Almost every camera, and certainly the ones in these price ranges, the IR cut filter is mechanical and you can hear it in the camera when it goes from color to b/w. Anything mechanical is going to break at some point. And if the IR cut filter doesn't go out, the IR LED are rated at 30,000 hours and they will go out.
You could add more light to keep the cams in color. Those cameras still work during day correct? So add some light and keep some life in them.
But since you are researching, you will come across if you haven't already the newest claims of full color cameras. Do not be sold by some trademarked night color vision (Full Color, ColorVu, Starlight, etc.) that is a marketing ploy in a lot of ways lol.
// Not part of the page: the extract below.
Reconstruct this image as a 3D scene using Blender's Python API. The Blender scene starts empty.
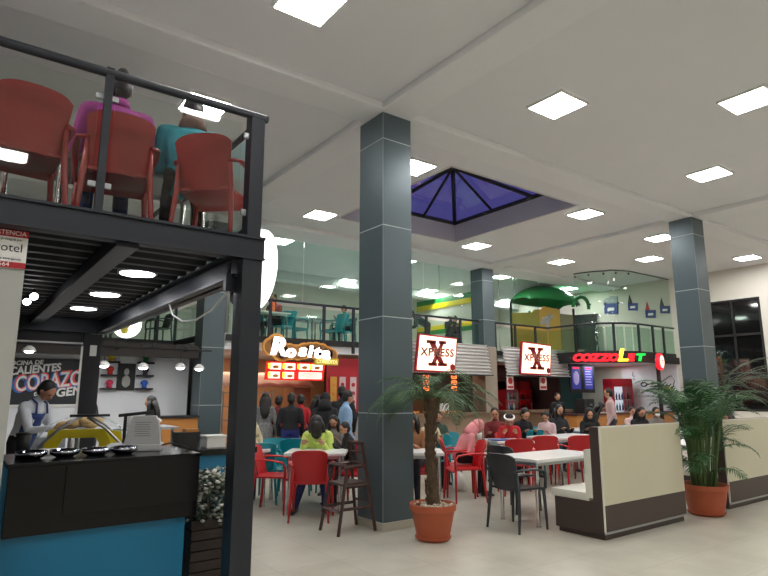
import bpy, bmesh, math, random
import numpy as np
from mathutils import Vector, Matrix, Euler
R = math.radians
PI = math.pi
sc = bpy.context.scene
col = sc.collection
random.seed(7)

# ------------------------------------------------------------ camera, world, exposure
CAM_H = 1.5
FPX = 580.0
PITCH = math.atan(105.0 / FPX)
YAW = R(53.8)                       # heading of the camera measured from +X
cam_data = bpy.data.cameras.new('camera')
cam = bpy.data.objects.new('camera', cam_data)
col.objects.link(cam)
cam.location = (0, 0, CAM_H)
cam.rotation_euler = (PI / 2 + PITCH, 0, YAW - PI / 2)
cam_data.sensor_width = 36
cam_data.lens = 36 * FPX / 768
cam_data.clip_start = 0.05
sc.camera = cam
w = bpy.data.worlds.new('World')
sc.world = w
w.use_nodes = True
w.node_tree.nodes['Background'].inputs[0].default_value = (0.085, 0.080, 0.235, 1)
w.node_tree.nodes['Background'].inputs[1].default_value = 1.0
sc.view_settings.view_transform = 'Standard'
sc.view_settings.look = 'None'
sc.view_settings.gamma = 1
sc.view_settings.exposure = 0.0
sc.view_settings.use_curve_mapping = False
LAMP_E = 61.0

# ------------------------------------------------------------ materials
def S(h):
    """sRGB 0-255 triple to linear"""
    return tuple(((c / 255) / 12.92 if c / 255 <= 0.04045 else ((c / 255 + 0.055) / 1.055) ** 2.4) for c in h)
MATS = {}
def mat(name, rgb, rough=0.5, metal=0.0, var=0.06, scale=8.0, bump=0.0, emit=0.0, spec=0.5, coat=0.0, stretch=None):
    if name in MATS: return MATS[name]
    m = bpy.data.materials.new(name); m.use_nodes = True
    nt = m.node_tree; b = nt.nodes['Principled BSDF']
    c = S(rgb)
    b.inputs['Roughness'].default_value = rough
    b.inputs['Metallic'].default_value = metal
    b.inputs['Specular IOR Level'].default_value = spec
    b.inputs['Coat Weight'].default_value = coat
    tc = nt.nodes.new('ShaderNodeTexCoord')
    mp = nt.nodes.new('ShaderNodeMapping')
    if stretch: mp.inputs['Scale'].default_value = stretch
    nz = nt.nodes.new('ShaderNodeTexNoise'); nz.inputs['Scale'].default_value = scale
    nz.inputs['Detail'].default_value = 4
    nt.links.new(tc.outputs['Object'], mp.inputs[0]); nt.links.new(mp.outputs[0], nz.inputs['Vector'])
    mx = nt.nodes.new('ShaderNodeMix'); mx.data_type = 'RGBA'
    mx.inputs[6].default_value = (*[max(0, x * (1 - var)) for x in c], 1)
    mx.inputs[7].default_value = (*[min(1, x * (1 + var)) for x in c], 1)
    nt.links.new(nz.outputs['Fac'], mx.inputs[0])
    nt.links.new(mx.outputs[2], b.inputs['Base Color'])
    if bump:
        bp = nt.nodes.new('ShaderNodeBump'); bp.inputs['Strength'].default_value = bump; bp.inputs['Distance'].default_value = 0.01
        nt.links.new(nz.outputs['Fac'], bp.inputs['Height']); nt.links.new(bp.outputs[0], b.inputs['Normal'])
    if emit:
        b.inputs['Emission Color'].default_value = (*c, 1)
        b.inputs['Emission Strength'].default_value = emit
    MATS[name] = m
    return m
def glass(name, tint, rough=0.03, refl=0.5, ior=1.45):
    if name in MATS: return MATS[name]
    m = bpy.data.materials.new(name); m.use_nodes = True
    nt = m.node_tree; nt.nodes.remove(nt.nodes['Principled BSDF'])
    out = nt.nodes['Material Output']
    tr = nt.nodes.new('ShaderNodeBsdfTransparent'); tr.inputs[0].default_value = (*tint, 1)
    gl = nt.nodes.new('ShaderNodeBsdfGlossy'); gl.inputs['Roughness'].default_value = rough
    gl.inputs[0].default_value = (refl, refl, refl, 1)
    lw = nt.nodes.new('ShaderNodeLayerWeight'); lw.inputs['Blend'].default_value = 0.5
    pw = nt.nodes.new('ShaderNodeMath'); pw.operation = 'POWER'; pw.inputs[1].default_value = 4.0
    ma = nt.nodes.new('ShaderNodeMath'); ma.operation = 'MULTIPLY_ADD'; ma.inputs[1].default_value = 0.75; ma.inputs[2].default_value = 0.03
    nt.links.new(lw.outputs['Facing'], pw.inputs[0]); nt.links.new(pw.outputs[0], ma.inputs[0])
    mx = nt.nodes.new('ShaderNodeMixShader')
    nt.links.new(ma.outputs[0], mx.inputs[0]); nt.links.new(tr.outputs[0], mx.inputs[1]); nt.links.new(gl.outputs[0], mx.inputs[2])
    nt.links.new(mx.outputs[0], out.inputs[0])
    MATS[name] = m
    return m
def floor_tiles():
    m = bpy.data.materials.new('floor_tiles'); m.use_nodes = True
    nt = m.node_tree; b = nt.nodes['Principled BSDF']
    tc = nt.nodes.new('ShaderNodeTexCoord')
    br = nt.nodes.new('ShaderNodeTexBrick')
    br.offset = 0.0; br.inputs['Scale'].default_value = 1.0
    br.inputs['Brick Width'].default_value = 0.6; br.inputs['Row Height'].default_value = 0.6
    br.inputs['Mortar Size'].default_value = 0.004; br.inputs['Mortar Smooth'].default_value = 0.3
    br.inputs['Color1'].default_value = (*S((190, 186, 172)), 1)
    br.inputs['Color2'].default_value = (*S((185, 181, 167)), 1)
    br.inputs['Mortar'].default_value = (*S((165, 162, 152)), 1)
    nt.links.new(tc.outputs['Object'], br.inputs['Vector'])
    nz = nt.nodes.new('ShaderNodeTexNoise'); nz.inputs['Scale'].default_value = 2.5; nz.inputs['Detail'].default_value = 6
    nt.links.new(tc.outputs['Object'], nz.inputs['Vector'])
    mx = nt.nodes.new('ShaderNodeMix'); mx.data_type = 'RGBA'; mx.blend_type = 'MULTIPLY'; mx.inputs[0].default_value = 1
    rp = nt.nodes.new('ShaderNodeValToRGB')
    rp.color_ramp.elements[0].color = (0.86, 0.86, 0.86, 1); rp.color_ramp.elements[1].color = (1, 1, 1, 1)
    rp.color_ramp.elements[0].position = 0.35; rp.color_ramp.elements[1].position = 0.65
    nt.links.new(nz.outputs['Fac'], rp.inputs[0])
    nt.links.new(br.outputs['Color'], mx.inputs[6]); nt.links.new(rp.outputs[0], mx.inputs[7])
    nt.links.new(mx.outputs[2], b.inputs['Base Color'])
    b.inputs['Roughness'].default_value = 0.30
    b.inputs['Specular IOR Level'].default_value = 0.35
    return m
M_FLOOR = floor_tiles()
M_CEIL = mat('ceiling_paint', (226, 227, 230), 0.85, var=0.02, scale=1.5)
M_BEAM = mat('beam_paint', (229, 230, 232), 0.8, var=0.02)
M_WALL = mat('wall_paint', (216, 211, 202), 0.8, var=0.03, scale=2)
M_GREYWALL = mat('skylight_recess_paint', (205, 203, 206), 0.85, var=0.02)
M_PANEL = mat('aluminium_cladding', (80, 93, 98), 0.36, metal=0.3, var=0.05, scale=2.5, spec=0.5)
M_JOINT = mat('joint_seal', (186, 192, 192), 0.6)
M_STONE = mat('stone_base', (176, 172, 156), 0.4, var=0.06)
M_CONC = mat('beige_column_render', (150, 138, 124), 0.8, var=0.08, bump=0.2)
M_STEEL = mat('charcoal_steel', (42, 46, 54), 0.42, metal=0.3, var=0.08)
M_STEELD = mat('dark_steel_deck', (26, 25, 32), 0.5, metal=0.2, var=0.15, scale=4)
M_BLACK = mat('black_gloss', (10, 10, 12), 0.16, var=0.1, spec=0.3)
M_BLACKM = mat('black_matt', (20, 20, 22), 0.6, var=0.1)
M_CHROME = mat('chrome', (205, 205, 205), 0.14, metal=1.0, var=0.02)
M_SILVER = mat('brushed_steel', (175, 178, 182), 0.3, metal=0.85, var=0.04)
M_WHITE = mat('white_plastic', (226, 226, 222), 0.35, var=0.02)
M_WHITET = mat('white_table_top', (224, 224, 222), 0.25, var=0.02)
M_RED = mat('red_plastic', (186, 30, 36), 0.38, var=0.05)
M_REDF = mat('shaded_red_plastic', (150, 38, 38), 0.38, var=0.06)  # darker than the hall chairs, the deck's shading is put into the colour
M_TEAL = mat('teal_plastic', (8, 132, 146), 0.38, var=0.05)
M_GREY = mat('grey_plastic', (52, 56, 62), 0.42, var=0.05)
M_CREAM = mat('cream_laminate', (199, 195, 170), 0.4, var=0.03, scale=3)
M_BROWN = mat('brown_laminate', (66, 54, 50), 0.45, var=0.08, scale=3, stretch=(1, 1, 6))
M_CUSH = mat('white_vinyl', (214, 212, 200), 0.4, var=0.03)
M_TERRA = mat('terracotta', (170, 84, 52), 0.55, var=0.08, scale=6)
M_SOIL = mat('potting_soil', (60, 46, 36), 0.95, var=0.3, scale=40, bump=0.6)
M_PEB = mat('white_pebbles', (205, 192, 172), 0.7, var=0.2, scale=20)
M_TRUNK = mat('palm_trunk_bark', (88, 70, 52), 0.9, var=0.35, scale=22, bump=0.8)
M_LEAF = mat('palm_leaf', (66, 98, 60), 0.5, var=0.35, scale=6)
M_LEAFD = mat('areca_leaf', (44, 88, 42), 0.5, var=0.4, scale=7)
M_STEM = mat('areca_stem', (74, 96, 50), 0.6, var=0.3, scale=9)
M_LEAFG = mat('grey_green_leaf', (96, 108, 92), 0.5, var=0.3, scale=6)
M_DWOOD = mat('dark_wood', (62, 38, 32), 0.45, var=0.25, scale=9, stretch=(1, 1, 0.2))
M_OWOOD = mat('orange_wood', (176, 116, 54), 0.45, var=0.18, scale=6, stretch=(0.6, 1, 5))
M_BWOOD = mat('brown_wood', (110, 72, 50), 0.5, var=0.2, scale=6, stretch=(4, 1, 1))
M_BLUE = mat('blue_counter_laminate', (6, 112, 152), 0.4, var=0.03)
M_YEL = mat('yellow_plastic', (224, 200, 30), 0.4, var=0.04)
M_CORR = mat('corrugated_zinc', (214, 212, 210), 0.4, metal=0.15, var=0.06)
M_REDP = mat('red_wall_panel', (176, 26, 44), 0.5, var=0.06)
M_GREEN = mat('green_plastic', (20, 120, 60), 0.45, var=0.06)
M_TEALW = mat('dark_teal_wall', (28, 66, 66), 0.7, var=0.08)
M_MAROON = mat('dark_maroon_wall', (50, 22, 24), 0.7, var=0.1)
M_PEACH = mat('peach_tile', (216, 168, 128), 0.5, var=0.05)
M_GLASS = glass('clear_glass', (0.95, 0.98, 0.96), 0.02, 0.9)
M_GLASSG = glass('green_tinted_glass', (0.80, 0.90, 0.84), 0.03, 0.7)
M_SKYG = glass('skylight_glass', (0.62, 0.60, 0.85), 0.03, 0.8)
M_DGLASS = mat('night_window_glass', (16, 15, 17), 0.05, var=0.05, spec=0.8)
M_DIFF = mat('lamp_diffuser', (255, 253, 251), 0.5, var=0, emit=LAMP_E)
M_SPOT = mat('spot_lens', (255, 255, 255), 0.5, var=0, emit=10)
M_ROUND = mat('round_lamp_diffuser', (250, 250, 255), 0.5, var=0, emit=22)
M_SIGNW = mat('white_lightbox', (255, 255, 255), 0.5, var=0, emit=1.6)
M_SIGNB = mat('bright_white_lightbox', (255, 255, 255), 0.5, var=0, emit=2.4)
M_SIGNR = mat('lit_red_letters', (255, 24, 40), 0.5, var=0, emit=1.5)
M_SIGNG = mat('lit_green_letters', (20, 210, 70), 0.5, var=0, emit=1.2)
M_SIGNY = mat('lit_yellow_letters', (250, 235, 60), 0.5, var=0, emit=1.6)
M_SIGNP = mat('lit_pinkish_face', (255, 222, 200), 0.5, var=0, emit=1.5)
M_GOLD = mat('tan_sign_rim', (206, 146, 66), 0.5, var=0.06, emit=.25)  # weak glow puts the sign's backlight into the tan rim
M_NEON = mat('orange_neon', (255, 120, 60), 0.5, var=0, emit=3.0)
M_MENUW = mat('lit_menu_white', (250, 244, 232), 0.5, var=0, emit=1.0)
M_MENUR = mat('lit_menu_red', (225, 24, 20), 0.5, var=0, emit=0.7)
M_MENUB = mat('lit_menu_blue', (50, 56, 150), 0.5, var=0, emit=0.4)
M_MENUP = mat('lit_menu_lilac', (160, 150, 200), 0.5, var=0, emit=0.45)
M_FRIDGE = mat('lit_fridge_inside', (225, 232, 250), 0.5, var=0.02, emit=0.8)
M_FOOD = mat('food_orange', (214, 140, 60), 0.6, var=0.3, scale=30)
M_STAFFG = mat('poster_cream', (222, 208, 200), 0.7)
M_NAVY = mat('navy_blue', (40, 60, 130), 0.6, var=0.08)
M_CHECK = mat('steel_bowl', (190, 194, 205), 0.1, metal=1.0, var=0.02)
M_CYAN = mat('bright_poster_blue', (40, 120, 200), 0.6)
M_ROSE = mat('poster_pink', (240, 90, 90), 0.6)
M_BWHITE = mat('poster_white', (232, 232, 230), 0.6)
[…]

It is simply what a manufacturer wants to claim for low-light performance, but there are so many games that can be played even with the how they report the Lux numbers. They will claim a low lux of 0.001 for example, but then that is with a wide open iris and a shutter at 1/3 second and an f1.0 - as soon as you have motion in it, it will be crap. You need a shutter of at minimum 1/60 second to reduce a lot of blur from someone walking.
Check out this video at midnight. You see this and it looks like daytime and be like WOW I want that camera. But any motion in the frame and it is crap and will be a ghost blur. You notice they do not show anything with motion. I can make all my cameras look like this at midnight with no other light, but we want good motion video, not still images video. This is a very nice cameras with enough light at night - so do you have enough light at night? All cameras, regardless of what they are called, need light - either white light or infrared. Simple physics.
While this camera is not what we would call a consumer grade camera and this is a really good camera, it is these games that the consumer grade cameras of the world do to their camera to make it look good at night - but then a person walking by is a blur and people simply say well the camera isn't good at night. If you have the ability to change the settings, you can make it work. Just remember that every increase in shutter speed needs more light. So I can set mine to 1/250 second and eliminate blur at night, but then all that is visible is a 5 foot diameter around the camera IF I have enough light.
If your camera doesn't have enough light to stay in color, a 24/7 full color camera will not be of much good and now you have a camera with no IR and even if you added external IR, the camera will not see it since it does not have an IR filter.